On Sat, Jun 23, 2012 at 09:33:08AM +0200, Antoine Jacoutot wrote:
> On Sat, Jun 23, 2012 at 12:50:14AM +0200, Juan Francisco Cantero Hurtado 
> wrote:
> > I know. Probably the problem is different for each application, but I've
> > had a lots of problems with Gtk3 applications on other OS. All related
> > to gnome-settings-daemon. Let me explain my experience with other OSs.
> > 
> > I use various WM that don't run the gnome daemons. Some gtk3
> > applications don't start and others run with problems. I run
> > gnome-settings-daemon and the most of the programs run OK.
> 
> Yes that is a very common issue with gnome applications running outside of 
> gnome.
> But it is not related to gsettings nor gtk+3 ; there was the exact same issue 
> with gnome2 apps.

In my experience the issue is more usual with the gtk3 applications. The
last years I haven't had problems with gtk2 applications related to
gconf.

> 
> > I want use Gtk3, I really like, but I don't want use gsettings if is
> > problematic. And I will not run a gnome daemon (or other daemon) just
> 
> You do _not_ need to run gnome-settings-daemon.
> Just do you know, as soon as you have gtk+3 in the dependency chain, you get 
> gsettings for free (dconf included); so enabling gsettings in an applications 
> will not cost any more dependency.

I was not speaking about the dependencies. I have no problems with a few
extra dependencies.

> 
> > for that a application reads a few config options.
> > 
> > In the emacs case, I think that the gsettings support is innecessary.
> 
> This I cannot comment on.
> 
> I just don' like this comment:
> 
>    > > > Note for the rest of maintainers: if you are importing new software 
> that
>    > > > permits to disable the gsettings support, please use this option.
> 
> because there is no technical argument and it has to be a base by case 
> decisioa anyway.

Right. The comment is too generic and subjetive. Let me try again:

If you're importing new software that uses gsetting, test the software
on a non-gnome WM. If you have problems, try disabling temporarily
gsettings in the package.

Better, right? :)

> 
> > The same for me with OpenBSD. How many non-gnome applications are using
> > gsettings on OpenBSD right now?. Maybe the number is too low for to see
> > the problems.
> 
> They are using gsettings through glib+dconf.
> 
> > > Does this new emacs install any schemas? If so did you add proper goos to 
> > > the PLIST?  Was dconf running?
> > 
> > - Yes, but in the wrong directory.
> > /usr/ports/pobj/emacs-24.1-gtk3/fake-amd64-gtk3/usr/local/share/emacs/24.1/etc/schema/schemas.xml
> 
> Then it is a _porting_ problem; unrelated to emacs/gsettings.
> Fix the port so that is installs things in the correct dirs. If you want 
> gsettings, you need the devel/dconf MODULE and the corresponding goos.

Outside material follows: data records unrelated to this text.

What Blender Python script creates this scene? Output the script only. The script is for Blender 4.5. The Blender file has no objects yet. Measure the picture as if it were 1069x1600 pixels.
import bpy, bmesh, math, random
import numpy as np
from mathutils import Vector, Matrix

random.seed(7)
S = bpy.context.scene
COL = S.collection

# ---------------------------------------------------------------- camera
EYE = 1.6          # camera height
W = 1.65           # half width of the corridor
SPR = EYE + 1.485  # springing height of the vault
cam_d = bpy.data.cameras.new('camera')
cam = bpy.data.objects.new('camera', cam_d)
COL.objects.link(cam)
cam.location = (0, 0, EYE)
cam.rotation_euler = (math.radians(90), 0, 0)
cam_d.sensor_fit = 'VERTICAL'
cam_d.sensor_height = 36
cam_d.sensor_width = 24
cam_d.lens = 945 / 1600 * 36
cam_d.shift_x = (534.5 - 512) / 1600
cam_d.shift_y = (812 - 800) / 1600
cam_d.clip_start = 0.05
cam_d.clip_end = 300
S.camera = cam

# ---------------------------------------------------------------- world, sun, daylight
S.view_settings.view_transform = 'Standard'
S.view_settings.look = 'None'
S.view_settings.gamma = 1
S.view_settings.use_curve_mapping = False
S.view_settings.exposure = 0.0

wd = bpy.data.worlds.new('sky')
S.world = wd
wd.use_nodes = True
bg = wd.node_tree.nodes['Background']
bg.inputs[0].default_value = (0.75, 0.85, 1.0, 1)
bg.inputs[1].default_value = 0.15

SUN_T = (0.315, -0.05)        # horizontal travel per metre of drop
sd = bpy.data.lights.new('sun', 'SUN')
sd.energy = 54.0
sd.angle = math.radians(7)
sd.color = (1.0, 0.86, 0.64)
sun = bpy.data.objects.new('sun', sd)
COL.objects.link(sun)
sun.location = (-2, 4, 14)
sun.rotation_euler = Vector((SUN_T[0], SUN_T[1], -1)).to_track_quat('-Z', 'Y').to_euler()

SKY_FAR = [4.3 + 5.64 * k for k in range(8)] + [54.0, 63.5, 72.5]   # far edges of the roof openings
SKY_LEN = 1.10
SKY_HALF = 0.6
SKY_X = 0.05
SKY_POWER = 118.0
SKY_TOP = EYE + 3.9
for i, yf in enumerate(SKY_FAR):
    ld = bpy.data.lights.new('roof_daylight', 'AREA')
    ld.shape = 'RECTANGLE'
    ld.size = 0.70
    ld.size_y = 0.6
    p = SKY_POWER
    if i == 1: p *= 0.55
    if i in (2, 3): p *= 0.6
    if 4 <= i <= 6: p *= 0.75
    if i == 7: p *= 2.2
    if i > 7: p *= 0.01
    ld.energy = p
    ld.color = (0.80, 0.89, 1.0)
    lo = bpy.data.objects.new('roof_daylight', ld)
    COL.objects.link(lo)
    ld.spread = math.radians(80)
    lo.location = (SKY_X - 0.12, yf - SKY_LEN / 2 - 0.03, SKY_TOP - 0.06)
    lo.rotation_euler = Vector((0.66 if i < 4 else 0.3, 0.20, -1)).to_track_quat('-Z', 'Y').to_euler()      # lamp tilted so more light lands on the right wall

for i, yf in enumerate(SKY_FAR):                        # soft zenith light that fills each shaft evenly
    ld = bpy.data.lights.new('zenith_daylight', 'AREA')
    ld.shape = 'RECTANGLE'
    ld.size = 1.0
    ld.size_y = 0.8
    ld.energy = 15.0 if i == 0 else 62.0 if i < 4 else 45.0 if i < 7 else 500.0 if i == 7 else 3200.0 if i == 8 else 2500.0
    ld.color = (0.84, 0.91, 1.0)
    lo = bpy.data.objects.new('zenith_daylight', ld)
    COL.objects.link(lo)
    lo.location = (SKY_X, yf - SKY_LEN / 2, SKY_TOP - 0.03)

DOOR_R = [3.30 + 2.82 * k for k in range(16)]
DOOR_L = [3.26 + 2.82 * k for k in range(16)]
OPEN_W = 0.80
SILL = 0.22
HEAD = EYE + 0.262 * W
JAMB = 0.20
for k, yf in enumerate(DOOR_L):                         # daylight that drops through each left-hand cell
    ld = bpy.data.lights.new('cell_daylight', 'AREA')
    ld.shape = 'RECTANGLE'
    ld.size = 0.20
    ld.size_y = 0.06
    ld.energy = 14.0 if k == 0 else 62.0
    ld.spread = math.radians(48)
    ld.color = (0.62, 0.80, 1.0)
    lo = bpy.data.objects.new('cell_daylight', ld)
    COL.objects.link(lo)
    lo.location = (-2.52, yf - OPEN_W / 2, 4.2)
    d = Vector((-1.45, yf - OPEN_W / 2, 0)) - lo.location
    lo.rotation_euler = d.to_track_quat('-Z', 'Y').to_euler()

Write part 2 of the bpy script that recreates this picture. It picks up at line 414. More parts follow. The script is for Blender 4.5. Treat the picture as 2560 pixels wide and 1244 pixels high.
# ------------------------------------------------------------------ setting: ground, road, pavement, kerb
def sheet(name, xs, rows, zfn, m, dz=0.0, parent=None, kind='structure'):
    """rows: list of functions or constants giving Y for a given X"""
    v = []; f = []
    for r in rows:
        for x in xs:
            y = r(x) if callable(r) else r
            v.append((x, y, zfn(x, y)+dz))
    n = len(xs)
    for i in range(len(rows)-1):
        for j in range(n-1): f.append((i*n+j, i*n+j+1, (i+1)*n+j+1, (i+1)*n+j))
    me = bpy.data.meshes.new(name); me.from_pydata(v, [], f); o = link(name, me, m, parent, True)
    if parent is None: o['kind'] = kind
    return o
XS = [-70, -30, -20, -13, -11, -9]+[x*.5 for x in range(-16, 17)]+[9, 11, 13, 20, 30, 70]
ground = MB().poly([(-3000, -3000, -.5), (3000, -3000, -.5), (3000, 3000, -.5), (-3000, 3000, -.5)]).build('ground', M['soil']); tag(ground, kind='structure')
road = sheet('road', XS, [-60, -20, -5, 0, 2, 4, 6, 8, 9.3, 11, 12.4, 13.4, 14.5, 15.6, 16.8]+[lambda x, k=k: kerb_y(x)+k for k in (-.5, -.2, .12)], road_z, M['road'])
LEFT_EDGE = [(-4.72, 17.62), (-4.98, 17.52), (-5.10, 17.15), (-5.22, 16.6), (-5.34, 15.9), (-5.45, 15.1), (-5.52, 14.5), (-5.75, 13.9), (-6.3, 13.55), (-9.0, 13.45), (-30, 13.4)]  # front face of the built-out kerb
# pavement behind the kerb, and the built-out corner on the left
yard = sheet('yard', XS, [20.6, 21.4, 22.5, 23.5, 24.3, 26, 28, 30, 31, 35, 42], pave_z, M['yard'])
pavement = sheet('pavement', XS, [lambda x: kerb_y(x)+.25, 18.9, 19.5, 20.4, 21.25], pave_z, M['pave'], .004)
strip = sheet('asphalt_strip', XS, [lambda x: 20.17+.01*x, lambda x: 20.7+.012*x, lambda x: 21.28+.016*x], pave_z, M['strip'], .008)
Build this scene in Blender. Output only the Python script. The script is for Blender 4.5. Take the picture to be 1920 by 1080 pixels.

OK. I'll try again this afternoon.

> 
> > Obviously emacs is broken and also other applications. Some day the
> > upstream will fix the bugs, but disabling the gsettings support is the
> > quick fix for problematic applications. The applications can use other
> > backend for the configuration.
> 
> Sure but advising people to disable gsettings everywhere when the issue is 
> that your port installs things in the wrong directory is not really a good 
> excuse to disable it.

My advice was due my bad experience with gsetting. It's not related to
the broken port of emacs.

> 
> > I don't want that the OpenBSD developers waste their time fixing this
> > type of stupid problems :)
> 
> OpenBSD developers can waste their time the way they want to :)
> I'm the one who worked and imported all the pieces for gsettings in

I know. I read the commits. Thanks for your hard work on gnome/gtk :)

> OpenBSD -- so if something is broken I want to know it instead of
> people trying to hide the issue. We may eventually discover this is a
> bug in OpenBSD itself... that happened to me several times and I am
> happy I just didn't disable something because my opinion was that is
> was broken; but instead hunt for the issue.